= WHAT YOU SHOULD DO =
Repeat the listing in full, preserving every character.

= DATA PROVIDED =
_ _ _ _

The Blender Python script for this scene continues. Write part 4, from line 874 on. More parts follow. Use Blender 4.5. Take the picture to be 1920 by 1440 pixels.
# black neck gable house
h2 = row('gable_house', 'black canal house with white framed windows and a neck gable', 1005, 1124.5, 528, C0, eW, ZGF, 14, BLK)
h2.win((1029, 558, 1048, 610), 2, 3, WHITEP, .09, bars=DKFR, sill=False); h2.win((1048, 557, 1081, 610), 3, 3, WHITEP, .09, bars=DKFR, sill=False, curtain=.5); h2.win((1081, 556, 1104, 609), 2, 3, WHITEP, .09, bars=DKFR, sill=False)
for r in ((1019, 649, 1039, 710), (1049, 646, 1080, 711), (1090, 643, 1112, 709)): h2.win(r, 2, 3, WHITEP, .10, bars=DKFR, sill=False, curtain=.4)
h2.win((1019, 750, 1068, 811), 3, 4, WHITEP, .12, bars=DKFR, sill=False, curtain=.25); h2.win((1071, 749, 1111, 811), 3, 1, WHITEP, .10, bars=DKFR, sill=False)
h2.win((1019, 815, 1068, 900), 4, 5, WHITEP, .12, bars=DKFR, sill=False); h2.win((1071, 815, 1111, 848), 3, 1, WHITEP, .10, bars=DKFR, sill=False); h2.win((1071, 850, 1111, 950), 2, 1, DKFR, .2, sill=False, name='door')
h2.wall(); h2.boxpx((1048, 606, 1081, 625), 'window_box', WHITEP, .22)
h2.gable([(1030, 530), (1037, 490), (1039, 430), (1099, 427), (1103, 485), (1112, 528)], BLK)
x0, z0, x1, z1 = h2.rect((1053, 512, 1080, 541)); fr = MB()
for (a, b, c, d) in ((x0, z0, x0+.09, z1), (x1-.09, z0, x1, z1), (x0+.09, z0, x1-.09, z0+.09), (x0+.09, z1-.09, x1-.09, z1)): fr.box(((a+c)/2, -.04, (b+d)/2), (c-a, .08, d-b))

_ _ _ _

= FINAL RESULT =
The Blender Python script for this scene continues. Write part 4, from line 874 on. More parts follow. Use Blender 4.5. Take the picture to be 1920 by 1440 pixels.
# black neck gable house
h2 = row('gable_house', 'black canal house with white framed windows and a neck gable', 1005, 1124.5, 528, C0, eW, ZGF, 14, BLK)
h2.win((1029, 558, 1048, 610), 2, 3, WHITEP, .09, bars=DKFR, sill=False); h2.win((1048, 557, 1081, 610), 3, 3, WHITEP, .09, bars=DKFR, sill=False, curtain=.5); h2.win((1081, 556, 1104, 609), 2, 3, WHITEP, .09, bars=DKFR, sill=False)
for r in ((1019, 649, 1039, 710), (1049, 646, 1080, 711), (1090, 643, 1112, 709)): h2.win(r, 2, 3, WHITEP, .10, bars=DKFR, sill=False, curtain=.4)
h2.win((1019, 750, 1068, 811), 3, 4, WHITEP, .12, bars=DKFR, sill=False, curtain=.25); h2.win((1071, 749, 1111, 811), 3, 1, WHITEP, .10, bars=DKFR, sill=False)
h2.win((1019, 815, 1068, 900), 4, 5, WHITEP, .12, bars=DKFR, sill=False); h2.win((1071, 815, 1111, 848), 3, 1, WHITEP, .10, bars=DKFR, sill=False); h2.win((1071, 850, 1111, 950), 2, 1, DKFR, .2, sill=False, name='door')
h2.wall(); h2.boxpx((1048, 606, 1081, 625), 'window_box', WHITEP, .22)
h2.gable([(1030, 530), (1037, 490), (1039, 430), (1099, 427), (1103, 485), (1112, 528)], BLK)
x0, z0, x1, z1 = h2.rect((1053, 512, 1080, 541)); fr = MB()
for (a, b, c, d) in ((x0, z0, x0+.09, z1), (x1-.09, z0, x1, z1), (x0+.09, z0, x1-.09, z0+.09), (x0+.09, z1-.09, x1-.09, z1)): fr.box(((a+c)/2, -.04, (b+d)/2), (c-a, .08, d-b))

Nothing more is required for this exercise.